Место Жуковского в русской культуре определяется такими ее вехами, как Карамзин и Пушкин. Карамзин ввел его в литературный мир, опубликовав его вольное переложение "Сельского кладбища", элегии английского поэта Томаса Грея, в "Вестнике Европы" (1802), а затем предложив место редактора этого журнала. Пушкин же по сути дела был его учеником как поэт. Однако вскоре его учитель признал, что в поэзии ему больше нечему его учить: "Победителю-ученику от побежденного учителя", – читаем мы на портрете Жуковского, подаренном им Пушкину в день окончания поэмы "Руслан и Людмила" (1820).
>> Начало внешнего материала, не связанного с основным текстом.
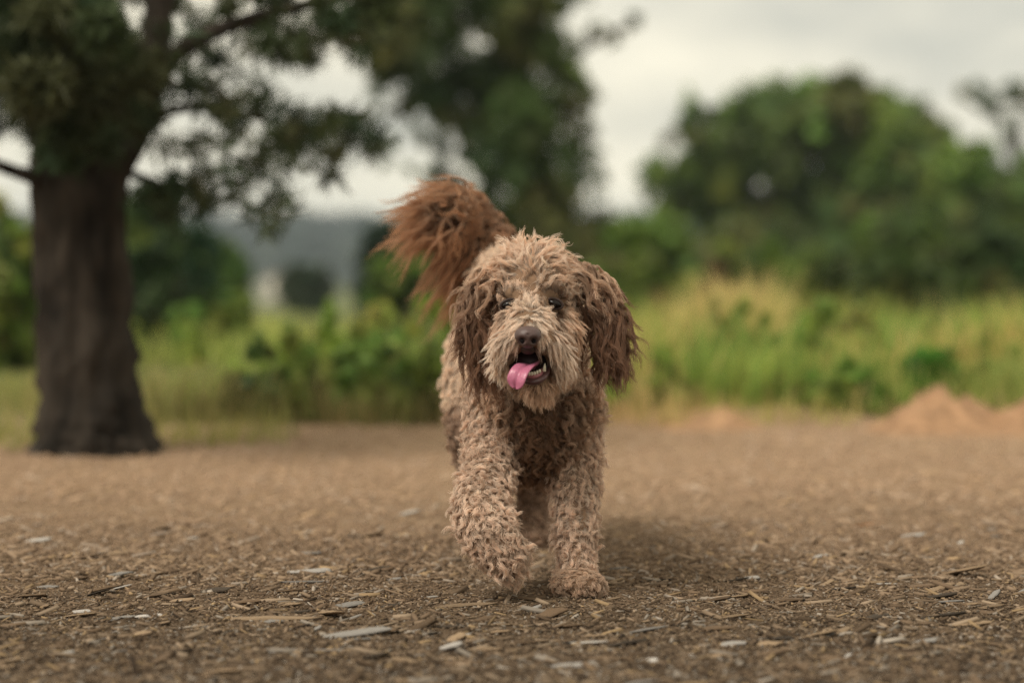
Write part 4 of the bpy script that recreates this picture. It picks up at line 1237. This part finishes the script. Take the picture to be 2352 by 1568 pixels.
# bridge and cheeks: brushed outwards and down, upwards above the eyes
k = pick(["muzzle", "cheek", "brow"], 20000) & clear
p = P_[k]; dx, dz = fc(p)
up = np.clip((dz + .006) / .02, -1, 1)
cmb = np.stack([np.clip(dx / .03, -1.2, 1.2) * .55, .1 + 0 * dx, np.where(up > 0, .9, -1.0) * np.abs(up)], 1)
face.append(locks(p, N_[k], round_eyes(p, cmb), .22, np.where(dz > -.02, .020, np.where(np.abs(dx) > .035, .033, .027)), .0013, .5, 15, .0048, .38, .12,
                  eye_stain(p, col_mix(PALE, TAN, np.abs(dx) / .08)), rad=(.00034, .00014), fuzz=.001, proj=True, bury=.0003))
# forehead and crown: longer tufts fanning up and outwards, falling at the ends
k = pick(["skull"], 12000) & clear
p = P_[k]; dx, dz = fc(p)
cmb = np.stack([np.clip(dx / .045, -1.5, 1.5), -.1 + 0 * dx, .75 - np.abs(dx) * 7], 1)
L = np.clip(.012 + dz * .58, .012, .055)
face.append(locks(p, N_[k], round_eyes(p, cmb), .40, L, .0040, .8, 17, .0055, .58, .22, eye_stain(p, col_mix(PALE, TAN, rng.uniform(0, .9, k.sum()))), rad=(.00036, .00014), fuzz=.002, proj=True, bury=.001))
# wild tufts standing off the crown
k = pick(["skull"], 900) & (P_[:, 2] > EYES[0][2] + .055)
p = P_[k]; dx, dz = fc(p)
face.append(locks(p, N_[k], np.stack([dx * 6 - .1, 0 * dx, .9 + 0 * dx], 1), .3, .062, .008, .9, 16, .005, .75, .25, col_mix(PALE, TAN, rng.uniform(0, .6, k.sum())), K=14, rad=(.00045, .00015), fuzz=.003, proj=False))
# moustache and lips: long, hanging
k = pick(["lip"], 20000) & clear
p = P_[k]; dx, dz = fc(p)
side = np.sign(dx)
cmb = np.stack([side * .6, -.1 + 0 * dx, -.85 + 0 * dx], 1)
face.append(locks(p, N_[k], cmb, .26, np.where(np.abs(dx) < .02, .014, .037), .002, .5, 15, .0045, .5, .3, eye_stain(p, col_mix(RUST, PALE, np.abs(dx) / .045 - .25)), rad=(.00036, .00014), bend=np.stack([-side * .05, 0 * dx, 0 * dx], 1), proj=True, bury=.001))
k = pick(["chin"], 20000) & clear
face.append(locks(P_[k], N_[k], DOWN * .85 + np.array([0, -.15, 0]), .35, .026, .002, .5, 11, .0045, .5, .2, col_mix(TAN, BROWN, rng.uniform(0, .5, k.sum())), rad=(.00036, .00014)))
hair_object("face_fur", face, M_FUR)

# --- ears
def ear(region, sx, name):
    k = pick([region], 15000)
    p = P_[k]
    top, bot = p[:, 2].max(), p[:, 2].min()
    s = ((top - p[:, 2]) / (top - bot))
    if sx > 0:
        cmb = np.stack([.75 - .65 * s, -.1 + 0 * s, -.35 - .8 * s], 1)
        L = .052 + .018 * np.sin(s * 3.1) - .014 * s
    else:
        cmb = np.stack([-.5 + .8 * s, -.1 + 0 * s, -.55 - .6 * s], 1)
        L = .050 + .018 * np.sin(s * 3.1)
    st = locks(p, N_[k], cmb, .34, L * np.clip(rng.lognormal(0, .14, len(p)), .6, 1.2), .0075, rng.uniform(1.1, 1.8, len(p)), 26, .0052, .7, .55,
               col_mix(TAN, (.30, .165, .10), s * 2.7 + .02 + rng.normal(size=len(p)) * .2), K=16, rad=(.0004, .00015), fuzz=.003, proj=False)
    hair_object(name, [st], M_FUR)
ear("ear_a", -1, "ear_fur")
ear("ear_b", 1, "ear_fur")

# --- tail plume: long hair thrown to one side by the wag
k = pick(["tail"], 15000)
p, nn_ = P_[k], N_[k]
tb, te = at(1164, 630, 5.44), at(1036, 490, 5.38)
f = np.clip(((p - tb) @ (te - tb)) / np.dot(te - tb, te - tb), 0, 1)
under = np.clip((nn_ @ np.array([-.6, -.25, -.75])) * 1.6 + .35, 0, 1)
g_ = np.clip((f - .45) / .25, 0, 1)                              # 0 along the stem, 1 at the curled end
L = (1 - g_) * (.020 + .075 * under * (f > .12)) + g_ * (.082 + .022 * np.clip(-nn_[:, 0], -1, 1))
L = L * np.clip(rng.lognormal(0, .16, len(p)), .6, 1.35)
cmb = np.stack([-.35 * (1 - g_) - .12 * g_, -.1 + 0 * f, -.45 * (1 - g_)], 1)
st = locks(p, nn_, cmb, .85, L * .9, .0125, rng.uniform(.8, 1.5, len(p)), 26, .0055, .78, .85 - .38 * g_, col_mix(BROWN, RUST, .25 + f * .5 + rng.normal(size=len(p)) * .4), K=16, rad=(.00045, .00016), fuzz=.004,
           bend=np.stack([-.35 - .22 * f, 0 * f, 0 * f], 1), tipcut=.45)
hair_object("tail_fur", [st], M_FUR_TAIL)

# --- nose, eyes, mouth
def ellipsoid(c, r, rot=None, nu=24, nv=16, deform=None):
    a = np.linspace(0, 2 * np.pi, nu, endpoint=False); b = np.linspace(0, np.pi, nv + 1)[1:-1]
    S = np.array([[0, 0, 1]] + [[math.sin(v) * math.cos(u), math.sin(v) * math.sin(u), math.cos(v)] for v in b for u in a] + [[0, 0, -1]])
    Q = [(1 + j * nu + i, 1 + (j + 1) * nu + i, 1 + (j + 1) * nu + (i + 1) % nu, 1 + j * nu + (i + 1) % nu) for j in range(nv - 2) for i in range(nu)]
    last = len(S) - 1
    T = []
    for i in range(nu):
        T += [(0, 1 + i, 1 + (i + 1) % nu), (last, 1 + (nv - 2) * nu + (i + 1) % nu, 1 + (nv - 2) * nu + i)]
    V = S.copy()
    if deform: V = deform(V)
    V = V * np.array(r)
    if rot is not None: V = V @ np.array(rot.to_3x3()).T
    return V + c, [np.array(Q), np.array(T)]

def nose_shape(V):
    V = V.copy()
    x, y, z = V.T
    V[:, 0] *= 1 + .18 * np.clip(z, -1, 1) - .10 * np.clip(-z, 0, 1)
    for s in (-1, 1):                                          # nostrils press in low on each side
        q = ((x - s * .42) / .26) ** 2 + ((z + .28) / .30) ** 2
        V[:, 1] += np.where(y < 0, .55 * np.exp(-q * 1.6), 0)
    V[:, 1] += np.where(y < 0, .12 * np.exp(-(x / .10) ** 2) * (z < .3), 0)
    return V
V, Fc = ellipsoid(NOSE, (.0240, .022, .0207), None, 48, 32, nose_shape)
nose = obj("nose", mesh_np("nose", V, Fc, smooth=True), mat_plain("nose_skin", (.085, .05, .045), .38, .5, .2, 420, .35), dog)
M_NOSTRIL = mat_plain("nostril_dark", (.008, .005, .005), .8, .1)
for s in (-1, 1):
    V, Fc = ellipsoid(NOSE + np.array([s * .0101, -.0112, -.0069]), (.0046, .004, .0042), None, 14, 10)
    o = obj("nostril", mesh_np("nostril", V, Fc, smooth=True), M_NOSTRIL, nose, rel=False)
    o.location = (0, 0, 0)
M_EYE = mat_plain("eye_dark", (.007, .004, .003), .18, .25, .1, 100)
M_LID = mat_plain("eyelid", (.035, .02, .016), .5, .3, .1, 100)
for e, sl in zip(EYES, (1, -1)):
    rot = Matrix.Rotation(math.radians(-20 * sl), 4, 'Y')
    V, Fc = ellipsoid(e, (.0150, .0125, .0088), rot, 20, 14)
    ey = obj("eye", mesh_np("eye", V, Fc, smooth=True), M_EYE, dog)
    a = np.linspace(0, 2 * np.pi, 21)
    ring = np.stack([.0152 * np.cos(a), np.full(21, -.0045), .0088 * np.sin(a)], 1) @ np.array(rot.to_3x3()).T + e
    V, Fc = tube(ring, np.full(21, .0026), 6, 0)
    obj("eyelid", mesh_np("eyelid", V, Fc, smooth=True), M_LID, ey, rel=False)
V, Fc = ellipsoid(at(1213, 800, 4.418), (.0145, .012, .011), None, 16, 12)
obj("upper_lip", mesh_np("upper_lip", V, Fc, smooth=True), mat_plain("upper_lip_dark", (.05, .026, .022), .5, .3, .2, 200), dog)
V, Fc = ellipsoid(at(1218, 830, 4.503), (.042, .052, .036), None, 24, 16)
obj("mouth_lining", mesh_np("mouth_lining", V, Fc, smooth=True), mat_plain("mouth_dark", (.022, .008, .010), .5, .3, .2, 90), dog)

def tongue():
    path = np.array([at(1230, 842, 4.490), at(1222, 839, 4.445), at(1207, 842, 4.412), at(1194, 855, 4.395), at(1187, 873, 4.392), at(1185, 891, 4.398)])
    t = np.linspace(0, 1, 26)
    s = np.linspace(0, 1, len(path))
    C = np.stack([np.interp(t, s, path[:, i]) for i in range(3)], 1)
    for _ in range(3): C[1:-1] = (C[:-2] + 2 * C[1:-1] + C[2:]) / 4
    T = unit(np.gradient(C, axis=0))
    side = unit(np.cross(T, np.array([-.35, -1.0, .55])))
    up = unit(np.cross(side, T))
    w = .0178 * np.sqrt(np.clip(1 - np.clip((t - .72) / .28, 0, 1) ** 2.2, .02, 1)) * (.85 + .25 * t)
    q = np.linspace(-1, 1, 15)
    rows = []
    for sgn in (1, -1):
        th = .0042 * np.sqrt(1 - np.abs(q) ** 2.5 + .02)
        dip = -.0035 * np.exp(-(q / .18) ** 2) + .0045 * q * q
        rows.append(C[:, None] + side[:, None] * (w[:, None] * q)[..., None] + up[:, None] * ((sgn * th + dip)[None] * np.ones((26, 1)))[..., None])
    V = np.concatenate([rows[0].reshape(-1, 3), rows[1].reshape(-1, 3)])
    n = 15; h = 26 * n
    Fc = []
    for j in range(25):
        for i in range(n - 1):
            a = j * n + i
            Fc += [(a, a + 1, a + n + 1, a + n), (h + a + n, h + a + n + 1, h + a + 1, h + a)]
        Fc += [(j * n, j * n + n, h + j * n + n, h + j * n), (j * n + n - 1, h + j * n + n - 1, h + j * n + 2 * n - 1, j * n + 2 * n - 1)]
    for i in range(n - 1):
        a = 25 * n + i
        Fc += [(a, a + 1, h + a + 1, h + a)]
    m = mat_plain("tongue_pink", (.47, .15, .245), .3, .5, .12, 260, .25)
    m.node_tree.nodes["Principled BSDF"].inputs['Subsurface Weight'].default_value = .15
    m.node_tree.nodes["Principled BSDF"].inputs['Subsurface Radius'].default_value = (.01, .004, .003)
    obj("tongue", mesh_np("tongue", V, np.array(Fc), smooth=True), m, dog)
tongue()
lip_path = [at(1188, 848, 4.455), at(1200, 868, 4.432), at(1218, 877, 4.420), at(1238, 874, 4.420), at(1254, 860, 4.434), at(1262, 842, 4.460)]
V, Fc = tube(lip_path, [.004, .0055, .0062, .0062, .0055, .004], 10, 0)
obj("lower_lip", mesh_np("lower_lip", V, Fc, smooth=True), mat_plain("lip_dark", (.075, .032, .032), .35, .5, .2, 200), dog)
gum_path = [at(1206, 862, 4.446), at(1220, 866, 4.434), at(1238, 862, 4.434), at(1250, 850, 4.446)]
V, Fc = tube(gum_path, [.006, .0075, .0075, .006], 10, 0)
obj("gum", mesh_np("gum", V, Fc, smooth=True), mat_plain("gum_pink", (.36, .12, .13), .35, .5, .2, 200), dog)
M_TOOTH = mat_plain("tooth_ivory", (.72, .66, .52), .3, .5, .06, 200)
for px, py, h in ((1216, 858, .006), (1222, 858, .0065), (1228, 857, .0065), (1234, 855, .0065), (1240, 852, .006)):
    V, Fc = ellipsoid(at(px, py, 4.427), (.0026, .002, h * .62), None, 10, 8)
    obj("tooth", mesh_np("tooth", V, Fc, smooth=True), M_TOOTH, dog)
V, Fc = tube([at(1250, 852, 4.432), at(1251, 843, 4.430), at(1252, 834, 4.432)], [.0036, .0028, .0006], 8, 0)
obj("fang", mesh_np("fang", V, Fc, smooth=True), M_TOOTH, dog)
Задумчивость и мечтательность – это еще не философствование. Но когда они соединятся с метафизическим вопрошанием и рефлексией, то тут и начинается философствование. Читая "Дневник" Жуковского, невольно вспоминается другой дневник, писавшийся примерно в те же годы Мен де Бираном. Вот этот философ в некоторых отношениях сопоставим с Жуковским-мыслителем. У обоих в дневниках речь идет о том, чтобы придать своей жизни освещенный высшим светом смысл. Но если Биран опирается на языческий стоицизм с тем, чтобы затем постепенно преодолеть его и обрести опору в августиновской традиции и в мистических тенденциях в католицизме, в частности у Фенелона, то Жуковский с самого начала своего пути уже находится в сфере притяжения христианского миропонимания, которое у него с годами лишь углубляется.
В дневнике Жуковский описывает свой опыт встречи с Богом, пережитый им, когда он на пределе духовного подъема по сверкающим снегам мчался из орловского Муратова в подмосковное Савинское к почитаемому им Ивану Владимировичу Лопухину (1756–1816), которого с ранней юности знал по дому Тургеневых и бесконечно уважал за ум и благородство. Он решил открыть ему свою любовь к Маше Протасовой в надежде получить его поддержку в своем стремлении к счастью. В пути, говорит Жуковский, "я не молился, но чувствовал, что Бог, скрытый за этим ясным небом, меня видел, и это чувство было сильнее всякой молитвы". И далее:
Сердце у меня билось, когда смотрел на чистое небо, и я мысленно давал себе клятву быть достойным своею жизнью Божества, обещающего мне такое счастье в своем мире: я чувствовал необходимость более любить Его, к Нему все относить, ибо в Нем видел крепость своего счастья. Религия есть благодарность. В эту минуту твердая вера представлялась мне ясно нужнейшею потребностью человеческого сердца <…>. Истинное достоинство человека в его мыслях и чувствах. Они невидимы для других, но известны Сердцеведу.
В решительную минуту жизни небеса приоткрываются тридцатилетнему поэту более широко, чем в каждодневной обыденности. Что-то от августиновского обращения и от паскалевских мыслей слышится в этих дневниковых свидетельствах. Не надо думать, однако, что здесь имеет место чисто внутреннее мистическое событие, не имеющее никакого отношения к церковной жизни. Нет, именно в эти же февральские дни 1814 г. Жуковский постигает тайну христианского поста как необходимого условия "священного таинства исповеди и причастия".
Все эти духовно значимые события, укрепляющие и углубляющие его веру, способствовали более продуманному пониманию христианского мировоззрения. Вот показательная и вполне философская запись в дневнике 1821 г.: "Мир существует только для души человеческой. Бог и душа вот два существа; все прочее – печатное объявление, приклеенное на минуту". Язык русской философии еще не сформировался в эти годы. Сейчас мы бы сказали не "два существа", а существуют только они – душа и Бог, при этом душ много, а Бог – один. Это – инвариантное утверждение христианской онтологии.